What to do: Repeat the whole listing exactly.

Given material:
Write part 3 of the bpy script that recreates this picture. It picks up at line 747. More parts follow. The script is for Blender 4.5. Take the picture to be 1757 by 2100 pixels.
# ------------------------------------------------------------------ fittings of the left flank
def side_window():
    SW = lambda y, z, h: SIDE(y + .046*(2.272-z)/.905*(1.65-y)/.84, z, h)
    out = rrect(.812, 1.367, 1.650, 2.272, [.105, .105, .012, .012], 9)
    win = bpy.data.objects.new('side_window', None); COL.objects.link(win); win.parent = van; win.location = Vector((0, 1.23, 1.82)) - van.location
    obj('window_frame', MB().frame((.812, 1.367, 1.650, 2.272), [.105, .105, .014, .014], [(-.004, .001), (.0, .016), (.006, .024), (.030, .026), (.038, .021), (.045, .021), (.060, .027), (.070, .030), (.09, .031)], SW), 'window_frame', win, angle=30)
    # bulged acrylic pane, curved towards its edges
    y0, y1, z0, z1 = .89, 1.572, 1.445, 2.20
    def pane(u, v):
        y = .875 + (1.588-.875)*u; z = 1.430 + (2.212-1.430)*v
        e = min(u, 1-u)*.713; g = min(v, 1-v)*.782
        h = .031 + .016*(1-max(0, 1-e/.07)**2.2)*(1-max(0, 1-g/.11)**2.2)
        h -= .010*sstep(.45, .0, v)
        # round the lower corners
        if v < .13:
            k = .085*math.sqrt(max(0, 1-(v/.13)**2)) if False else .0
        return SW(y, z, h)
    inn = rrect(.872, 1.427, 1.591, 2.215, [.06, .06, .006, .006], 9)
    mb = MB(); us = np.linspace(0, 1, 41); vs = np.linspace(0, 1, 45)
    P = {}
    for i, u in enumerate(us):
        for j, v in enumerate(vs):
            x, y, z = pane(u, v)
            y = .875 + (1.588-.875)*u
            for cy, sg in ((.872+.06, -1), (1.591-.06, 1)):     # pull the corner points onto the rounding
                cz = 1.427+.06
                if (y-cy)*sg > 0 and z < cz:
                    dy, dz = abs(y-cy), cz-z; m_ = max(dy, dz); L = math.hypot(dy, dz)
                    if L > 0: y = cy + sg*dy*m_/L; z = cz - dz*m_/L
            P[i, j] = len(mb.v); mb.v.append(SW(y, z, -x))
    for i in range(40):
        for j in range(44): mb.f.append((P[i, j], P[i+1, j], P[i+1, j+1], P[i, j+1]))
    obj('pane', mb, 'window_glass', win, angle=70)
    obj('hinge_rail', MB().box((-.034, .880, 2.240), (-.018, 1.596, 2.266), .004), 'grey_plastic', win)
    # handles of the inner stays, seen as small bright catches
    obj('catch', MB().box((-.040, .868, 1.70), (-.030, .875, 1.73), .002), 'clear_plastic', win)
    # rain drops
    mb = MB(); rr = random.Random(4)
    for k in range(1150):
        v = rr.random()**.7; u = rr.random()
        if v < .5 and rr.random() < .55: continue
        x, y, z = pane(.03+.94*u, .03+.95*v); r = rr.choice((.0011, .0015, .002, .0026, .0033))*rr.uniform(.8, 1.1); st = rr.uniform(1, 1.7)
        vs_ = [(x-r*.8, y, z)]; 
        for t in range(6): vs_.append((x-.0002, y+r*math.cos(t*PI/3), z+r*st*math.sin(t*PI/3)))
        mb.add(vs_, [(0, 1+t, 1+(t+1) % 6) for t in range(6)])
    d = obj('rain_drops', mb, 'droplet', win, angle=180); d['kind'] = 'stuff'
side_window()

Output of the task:
Write part 3 of the bpy script that recreates this picture. It picks up at line 747. More parts follow. The script is for Blender 4.5. Take the picture to be 1757 by 2100 pixels.
# ------------------------------------------------------------------ fittings of the left flank
def side_window():
    SW = lambda y, z, h: SIDE(y + .046*(2.272-z)/.905*(1.65-y)/.84, z, h)
    out = rrect(.812, 1.367, 1.650, 2.272, [.105, .105, .012, .012], 9)
    win = bpy.data.objects.new('side_window', None); COL.objects.link(win); win.parent = van; win.location = Vector((0, 1.23, 1.82)) - van.location
    obj('window_frame', MB().frame((.812, 1.367, 1.650, 2.272), [.105, .105, .014, .014], [(-.004, .001), (.0, .016), (.006, .024), (.030, .026), (.038, .021), (.045, .021), (.060, .027), (.070, .030), (.09, .031)], SW), 'window_frame', win, angle=30)
    # bulged acrylic pane, curved towards its edges
    y0, y1, z0, z1 = .89, 1.572, 1.445, 2.20
    def pane(u, v):
        y = .875 + (1.588-.875)*u; z = 1.430 + (2.212-1.430)*v
        e = min(u, 1-u)*.713; g = min(v, 1-v)*.782
        h = .031 + .016*(1-max(0, 1-e/.07)**2.2)*(1-max(0, 1-g/.11)**2.2)
        h -= .010*sstep(.45, .0, v)
        # round the lower corners
        if v < .13:
            k = .085*math.sqrt(max(0, 1-(v/.13)**2)) if False else .0
        return SW(y, z, h)
    inn = rrect(.872, 1.427, 1.591, 2.215, [.06, .06, .006, .006], 9)
    mb = MB(); us = np.linspace(0, 1, 41); vs = np.linspace(0, 1, 45)
    P = {}
    for i, u in enumerate(us):
        for j, v in enumerate(vs):
            x, y, z = pane(u, v)
            y = .875 + (1.588-.875)*u
            for cy, sg in ((.872+.06, -1), (1.591-.06, 1)):     # pull the corner points onto the rounding
                cz = 1.427+.06
                if (y-cy)*sg > 0 and z < cz:
                    dy, dz = abs(y-cy), cz-z; m_ = max(dy, dz); L = math.hypot(dy, dz)
                    if L > 0: y = cy + sg*dy*m_/L; z = cz - dz*m_/L
            P[i, j] = len(mb.v); mb.v.append(SW(y, z, -x))
    for i in range(40):
        for j in range(44): mb.f.append((P[i, j], P[i+1, j], P[i+1, j+1], P[i, j+1]))
    obj('pane', mb, 'window_glass', win, angle=70)
    obj('hinge_rail', MB().box((-.034, .880, 2.240), (-.018, 1.596, 2.266), .004), 'grey_plastic', win)
    # handles of the inner stays, seen as small bright catches
    obj('catch', MB().box((-.040, .868, 1.70), (-.030, .875, 1.73), .002), 'clear_plastic', win)
    # rain drops
    mb = MB(); rr = random.Random(4)
    for k in range(1150):
        v = rr.random()**.7; u = rr.random()
        if v < .5 and rr.random() < .55: continue
        x, y, z = pane(.03+.94*u, .03+.95*v); r = rr.choice((.0011, .0015, .002, .0026, .0033))*rr.uniform(.8, 1.1); st = rr.uniform(1, 1.7)
        vs_ = [(x-r*.8, y, z)]; 
        for t in range(6): vs_.append((x-.0002, y+r*math.cos(t*PI/3), z+r*st*math.sin(t*PI/3)))
        mb.add(vs_, [(0, 1+t, 1+(t+1) % 6) for t in range(6)])
    d = obj('rain_drops', mb, 'droplet', win, angle=180); d['kind'] = 'stuff'
side_window()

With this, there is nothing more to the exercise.